Why can the cursor on a PC go off screen to the right and bottom but not to the top or to the left?

In: Technology

The point at the end of the cursor is the exact location of the mouse, which means the rest of the cursor icon is not taken into account. So that exact point is at the end of monitor, which appears as if the mouse went off the screen when it really hasn’t, as far as the OS is concerned.

The point of the cursor is at the top left and it is the reference point of what you’re actually pointing at and it is the thing that really has to reach all points on screen and the rest is just an animation. So at the top and left side it will hit the bounds and stop with the animation on the bottom right still visible but when it hits the bounds bottom and right this animation being bottom right of the actual point moves out of bounds/isn’t displayed anymore.

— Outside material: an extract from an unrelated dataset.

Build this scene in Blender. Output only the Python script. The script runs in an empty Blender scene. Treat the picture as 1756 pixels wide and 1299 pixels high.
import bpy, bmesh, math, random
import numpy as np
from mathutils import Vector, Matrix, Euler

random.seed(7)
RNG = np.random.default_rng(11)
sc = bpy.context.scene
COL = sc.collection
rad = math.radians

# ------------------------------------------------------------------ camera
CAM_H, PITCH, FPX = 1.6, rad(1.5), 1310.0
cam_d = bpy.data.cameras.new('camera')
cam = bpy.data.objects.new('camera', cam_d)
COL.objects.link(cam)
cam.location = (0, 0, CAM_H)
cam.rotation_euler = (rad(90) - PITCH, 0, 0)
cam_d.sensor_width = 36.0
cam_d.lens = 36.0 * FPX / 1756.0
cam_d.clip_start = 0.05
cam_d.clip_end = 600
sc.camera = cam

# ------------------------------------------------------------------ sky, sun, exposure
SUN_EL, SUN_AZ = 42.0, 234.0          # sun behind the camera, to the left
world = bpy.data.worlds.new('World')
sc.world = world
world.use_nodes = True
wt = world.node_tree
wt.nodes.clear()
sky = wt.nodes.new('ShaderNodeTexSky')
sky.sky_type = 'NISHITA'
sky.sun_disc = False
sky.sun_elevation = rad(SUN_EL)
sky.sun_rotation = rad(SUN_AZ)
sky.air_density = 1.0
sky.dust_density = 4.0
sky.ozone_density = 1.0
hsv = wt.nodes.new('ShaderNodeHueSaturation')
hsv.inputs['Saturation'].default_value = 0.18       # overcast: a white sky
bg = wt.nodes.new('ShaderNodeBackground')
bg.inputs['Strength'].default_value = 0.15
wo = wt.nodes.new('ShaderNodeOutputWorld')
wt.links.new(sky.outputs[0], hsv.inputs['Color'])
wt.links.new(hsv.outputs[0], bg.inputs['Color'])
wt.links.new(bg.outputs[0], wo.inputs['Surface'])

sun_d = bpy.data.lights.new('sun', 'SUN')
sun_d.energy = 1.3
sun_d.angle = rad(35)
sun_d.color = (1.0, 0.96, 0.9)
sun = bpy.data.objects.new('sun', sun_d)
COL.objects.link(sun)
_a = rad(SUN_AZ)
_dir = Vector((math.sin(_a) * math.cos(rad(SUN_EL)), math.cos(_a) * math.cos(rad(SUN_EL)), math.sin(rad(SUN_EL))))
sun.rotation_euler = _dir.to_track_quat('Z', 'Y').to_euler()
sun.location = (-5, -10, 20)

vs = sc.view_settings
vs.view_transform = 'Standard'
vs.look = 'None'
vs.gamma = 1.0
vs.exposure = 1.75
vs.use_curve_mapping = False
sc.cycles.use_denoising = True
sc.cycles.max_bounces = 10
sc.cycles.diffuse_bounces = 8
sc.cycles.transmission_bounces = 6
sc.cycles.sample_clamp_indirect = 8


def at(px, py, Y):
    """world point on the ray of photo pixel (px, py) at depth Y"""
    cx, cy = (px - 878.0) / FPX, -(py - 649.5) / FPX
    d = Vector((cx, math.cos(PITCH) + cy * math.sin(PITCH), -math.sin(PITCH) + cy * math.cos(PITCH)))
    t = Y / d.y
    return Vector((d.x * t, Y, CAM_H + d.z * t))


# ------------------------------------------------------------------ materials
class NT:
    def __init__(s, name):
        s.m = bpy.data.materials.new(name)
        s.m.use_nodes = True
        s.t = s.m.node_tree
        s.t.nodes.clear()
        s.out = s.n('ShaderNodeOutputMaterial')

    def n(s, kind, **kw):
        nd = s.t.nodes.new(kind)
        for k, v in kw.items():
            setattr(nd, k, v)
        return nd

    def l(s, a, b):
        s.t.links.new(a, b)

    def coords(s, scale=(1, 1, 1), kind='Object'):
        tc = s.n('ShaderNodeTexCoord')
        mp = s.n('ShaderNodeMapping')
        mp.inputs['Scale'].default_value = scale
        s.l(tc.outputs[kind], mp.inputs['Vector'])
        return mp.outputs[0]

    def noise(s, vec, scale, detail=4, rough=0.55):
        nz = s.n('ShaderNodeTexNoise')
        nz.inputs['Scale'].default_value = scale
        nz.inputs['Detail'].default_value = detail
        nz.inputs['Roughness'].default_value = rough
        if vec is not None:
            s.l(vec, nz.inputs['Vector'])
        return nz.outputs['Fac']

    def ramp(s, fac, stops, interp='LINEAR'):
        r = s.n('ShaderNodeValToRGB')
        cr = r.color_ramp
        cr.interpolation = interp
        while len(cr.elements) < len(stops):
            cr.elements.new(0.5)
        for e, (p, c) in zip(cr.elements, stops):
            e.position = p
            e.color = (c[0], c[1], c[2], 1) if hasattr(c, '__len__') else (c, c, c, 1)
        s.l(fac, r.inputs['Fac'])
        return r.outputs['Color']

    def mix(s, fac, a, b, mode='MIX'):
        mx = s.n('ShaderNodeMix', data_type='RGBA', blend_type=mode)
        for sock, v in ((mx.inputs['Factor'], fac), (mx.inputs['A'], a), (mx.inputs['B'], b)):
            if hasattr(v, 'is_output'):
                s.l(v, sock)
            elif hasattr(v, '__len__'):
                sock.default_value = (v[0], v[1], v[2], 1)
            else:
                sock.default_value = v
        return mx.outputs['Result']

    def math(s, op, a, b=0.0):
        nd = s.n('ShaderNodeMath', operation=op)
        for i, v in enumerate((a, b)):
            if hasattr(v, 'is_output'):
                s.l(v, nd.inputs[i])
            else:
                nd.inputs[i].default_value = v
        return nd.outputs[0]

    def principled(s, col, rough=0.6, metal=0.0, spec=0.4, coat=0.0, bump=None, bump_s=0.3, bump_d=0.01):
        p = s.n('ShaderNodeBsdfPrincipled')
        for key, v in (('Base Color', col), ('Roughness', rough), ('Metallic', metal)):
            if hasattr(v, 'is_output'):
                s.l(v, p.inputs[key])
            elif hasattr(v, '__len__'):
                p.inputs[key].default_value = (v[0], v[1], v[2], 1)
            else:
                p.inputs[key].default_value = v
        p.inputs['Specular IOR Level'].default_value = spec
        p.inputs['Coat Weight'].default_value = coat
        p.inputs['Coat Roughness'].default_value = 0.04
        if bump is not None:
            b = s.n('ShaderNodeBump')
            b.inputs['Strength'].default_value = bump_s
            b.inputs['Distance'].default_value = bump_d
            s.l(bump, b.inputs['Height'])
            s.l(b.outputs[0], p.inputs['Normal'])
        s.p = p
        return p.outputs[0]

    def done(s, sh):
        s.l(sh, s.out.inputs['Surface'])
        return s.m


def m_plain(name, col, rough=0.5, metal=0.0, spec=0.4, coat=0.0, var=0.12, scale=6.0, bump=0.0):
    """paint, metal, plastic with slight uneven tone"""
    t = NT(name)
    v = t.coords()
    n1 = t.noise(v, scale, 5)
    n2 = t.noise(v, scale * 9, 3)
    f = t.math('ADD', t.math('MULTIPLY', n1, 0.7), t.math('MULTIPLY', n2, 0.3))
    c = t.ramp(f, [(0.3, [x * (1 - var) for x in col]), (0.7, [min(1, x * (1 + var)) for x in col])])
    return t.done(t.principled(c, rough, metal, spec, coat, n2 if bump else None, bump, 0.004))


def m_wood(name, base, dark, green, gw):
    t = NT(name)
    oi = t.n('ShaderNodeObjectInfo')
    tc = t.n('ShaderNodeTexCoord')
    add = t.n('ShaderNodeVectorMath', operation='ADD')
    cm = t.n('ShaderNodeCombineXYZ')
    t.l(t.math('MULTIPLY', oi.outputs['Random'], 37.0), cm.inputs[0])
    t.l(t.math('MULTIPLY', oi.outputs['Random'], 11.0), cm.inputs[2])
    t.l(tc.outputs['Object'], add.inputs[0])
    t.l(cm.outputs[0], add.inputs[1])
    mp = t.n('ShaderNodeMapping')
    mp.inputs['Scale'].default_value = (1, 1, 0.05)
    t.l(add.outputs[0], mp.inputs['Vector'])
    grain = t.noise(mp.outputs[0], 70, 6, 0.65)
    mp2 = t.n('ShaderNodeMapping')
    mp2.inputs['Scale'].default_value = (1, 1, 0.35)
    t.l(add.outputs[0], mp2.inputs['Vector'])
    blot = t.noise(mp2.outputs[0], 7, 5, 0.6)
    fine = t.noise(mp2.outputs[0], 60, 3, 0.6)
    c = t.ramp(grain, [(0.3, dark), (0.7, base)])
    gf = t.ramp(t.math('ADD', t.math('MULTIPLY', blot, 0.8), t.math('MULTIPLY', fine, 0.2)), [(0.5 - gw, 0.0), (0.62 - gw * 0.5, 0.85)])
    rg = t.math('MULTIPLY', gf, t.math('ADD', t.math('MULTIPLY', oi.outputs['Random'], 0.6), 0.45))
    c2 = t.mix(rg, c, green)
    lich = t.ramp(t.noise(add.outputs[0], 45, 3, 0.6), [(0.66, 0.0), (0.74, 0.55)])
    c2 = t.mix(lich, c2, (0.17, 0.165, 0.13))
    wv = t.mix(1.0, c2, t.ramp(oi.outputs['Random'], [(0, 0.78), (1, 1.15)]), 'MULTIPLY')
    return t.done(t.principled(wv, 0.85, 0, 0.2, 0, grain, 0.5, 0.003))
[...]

In reality, the cursor is a single pixel big. This pixel is bound to the screen. With a standard cursor, this pixel is located in the top left of the arrow, at the very tip. The cursor you see is just an image attached to that pixel.

Since this pixel can’t leave the screen, when you move to the right or bottom, the pixel is still on the screen (albiet at the very extreme edge) but the rest of the cursor image is off the screen. Going to the top or left, since that pixel is bound to the screen, the image of the cursor can’t go off.

You can go into your mouse options and set your cursor to a crosshair, which naturally clicks at its center. If you do so, you’ll be able to put half your cursor off of every edge – and at the corners you’ll only have a quarter visible.

It’s purely a convention steeped in what’s proven to be useful that the mouse pointer doesn’t actually surround the single pixel to be clicked, but instead minimizes the obscuring effect to a portion of a single quadrant.

It can go off in any direction you configure actually. It depends on how many monitors you have and how you want your desktop to stretch across them.

The origin of the cursor always remains on screen. The origin is rendered at the cursor position and the rest of the cursor is drawn relative to that point. The default arrow cursor has its origin at the top left, but cursors can have an origin anywhere.